Warum die eher unbekannte Band BLIND nach einem Hammeract wie AMORPHIS die Bühne entern darf wird wohl für immer ein Rätsel bleiben, denn auch wenn die Jungs durchaus sympathisch rüberkommen, so kann ihr 08/15-Rock nicht hundertprozentig überzeugen. Gesanglich versucht man anscheinend ein wenig Davey von AFI nachzuahmen und auch musikalisch wird hier Rock mit einen verstreuten Punk-Elementen geboten. Solide ist der Auftritt allemal, nur eben nichts Besonderes. Immerhin weiß man sich zu promoten, denn falls es einen Festival-Besucher gibt, der noch immer nicht weiß, dass er auf die Webseite der Band gehen, dem Street-Team beitreten und natürlich das Album kaufen soll, der hat den Auftritt von BLIND wohl eher an der Bar verbracht.

Der heimlichen Headliner des Abends ist für viele Besucher die LETZTE INSTANZ, die für SAMSAS TRAUM eigesprungen waren. Und so entpuppt sich der Gig nicht nur als eine gelungene Showdarbietung, sondern als der Stimmungskracher überhaupt. Selbst die Leute auf den Sitzplätzen stehen zum größten Teil auf, während die Ansammlung vor der Bühne sowieso nicht mehr zu halten ist. Lieder wie 'Tanz', 'Das Stimmlein' oder sie Single 'Wir sind allein' entfachen wahre Mitsingorgien von Seiten des Publikums, während die Arena bei Balladen wie 'Das schönste Lied der Welt' im Feuerzeug-Meer ertrinkt. Sänger Holly und seine Mannen danken es mit noch mehr Energie und einer anwandfreien Darbietung, die ihnen viele neue Fans bescherrt haben dürfte (mich eingeschlossen). Definitv das Highlight des Abends!
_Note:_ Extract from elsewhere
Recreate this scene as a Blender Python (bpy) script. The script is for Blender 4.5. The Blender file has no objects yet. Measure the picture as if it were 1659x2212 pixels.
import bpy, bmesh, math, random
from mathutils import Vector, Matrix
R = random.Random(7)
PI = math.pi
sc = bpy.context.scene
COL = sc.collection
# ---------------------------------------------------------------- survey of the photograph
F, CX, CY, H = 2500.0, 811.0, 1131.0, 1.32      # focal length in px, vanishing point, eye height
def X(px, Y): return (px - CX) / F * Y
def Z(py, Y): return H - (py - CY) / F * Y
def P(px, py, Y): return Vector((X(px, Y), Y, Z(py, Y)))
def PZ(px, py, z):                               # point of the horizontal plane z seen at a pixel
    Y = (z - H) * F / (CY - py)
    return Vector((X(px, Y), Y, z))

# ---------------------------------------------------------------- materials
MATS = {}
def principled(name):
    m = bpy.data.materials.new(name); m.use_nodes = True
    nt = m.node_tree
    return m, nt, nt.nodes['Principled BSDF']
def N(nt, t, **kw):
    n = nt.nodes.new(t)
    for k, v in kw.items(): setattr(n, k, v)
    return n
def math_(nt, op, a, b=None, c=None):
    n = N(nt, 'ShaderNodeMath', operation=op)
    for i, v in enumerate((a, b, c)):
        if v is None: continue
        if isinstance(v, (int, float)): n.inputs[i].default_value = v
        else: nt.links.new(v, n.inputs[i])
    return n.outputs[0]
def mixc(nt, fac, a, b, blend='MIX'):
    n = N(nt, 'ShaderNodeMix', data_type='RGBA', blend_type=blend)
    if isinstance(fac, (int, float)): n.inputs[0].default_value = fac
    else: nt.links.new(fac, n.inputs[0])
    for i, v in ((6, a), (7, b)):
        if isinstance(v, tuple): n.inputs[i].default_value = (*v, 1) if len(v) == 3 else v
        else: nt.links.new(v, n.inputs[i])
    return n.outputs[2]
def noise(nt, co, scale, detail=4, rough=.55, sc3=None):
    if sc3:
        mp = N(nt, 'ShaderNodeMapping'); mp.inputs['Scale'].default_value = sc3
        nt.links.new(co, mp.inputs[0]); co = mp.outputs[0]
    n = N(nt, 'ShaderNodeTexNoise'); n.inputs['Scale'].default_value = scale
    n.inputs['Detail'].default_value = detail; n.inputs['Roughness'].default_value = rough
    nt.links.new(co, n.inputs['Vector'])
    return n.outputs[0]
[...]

Dann endlich war es so weit und mit NIGHTWISH sollte das Festival einen würdigen Abschluss finden. Bereits beim Opener 'Bye Bye Beautiful' wird die im Laufe des Konzerts immer wieder in Erscheinung tretene Pyro eingesetzt und die finnisch/schwedische Combo liefert ein Set mit normaler Konzertlänge ab. Setlistmäßig konzentriert man sich hier eher auf das letzte Album "Dark Passion Play", aber auch einige Lieder von "Once" und "Century Child" sind zu finden, und mit 'Sacrament Of Wilderness' hat man sogar etwas ganz altes im Gepäck. Anette meistert ihren ersten offiziellen Auftritt auf deutschem Lande (den Geheimgig in Hamburg rechnen wir mal nicht mit) gut, erfreut das Publikum mit ein paar Brocken Deutsch und regt immer wieder zum Mitmachen an. Dennoch bleiben die Leute auf den Sitzplätzen auf diesen hocken, viel mitgemacht wird auf den Rängen leider nicht. Dafür hat man vor der Bühne umso mehr Spaß, und der Blick der Leute, die schon vorzeitig gehen müssen, um eben noch einen Zug/Bus/ähnliches zu bekommen, spricht Bände.

Zurückblickend kann gesagt werden, dass den Veranstaltern wieder einmal ein Festival größtenteils gelungen ist. Das einzige wirklich Manko ist definitiv der Mangel an Informationen und die durchweg überforderten Helfer, die die Besucher bei Fragen eigentlich nur von einem zum anderen und wieder zurück schickten. Gerade nach dem ganzen Verspätungs-Chaos hätten sich viele mit Sicherheit klarere Ansagen bezüglich Zeitplan der Bands und Autogrammstunden gewünscht. Überhaupt wäre eine Running Order außerhalb des Backstage-Bereichs wünschenswert, denn ansonsten nimmt man unweigerlich an dem Spiel "Zu welcher Band könnte das aufgebaute Equipment gehören?" teil. Davon abzusehen wurde das "On A Dark Winter's Night" 2007 nach langen Wartezeiten doch noch ein netter Abend mit einem guten Line-up. Allerdings sind mir persönlich diese riesigen Hallenkonzerte im Endeffekt doch etwas zu groß und zu unpersönlich.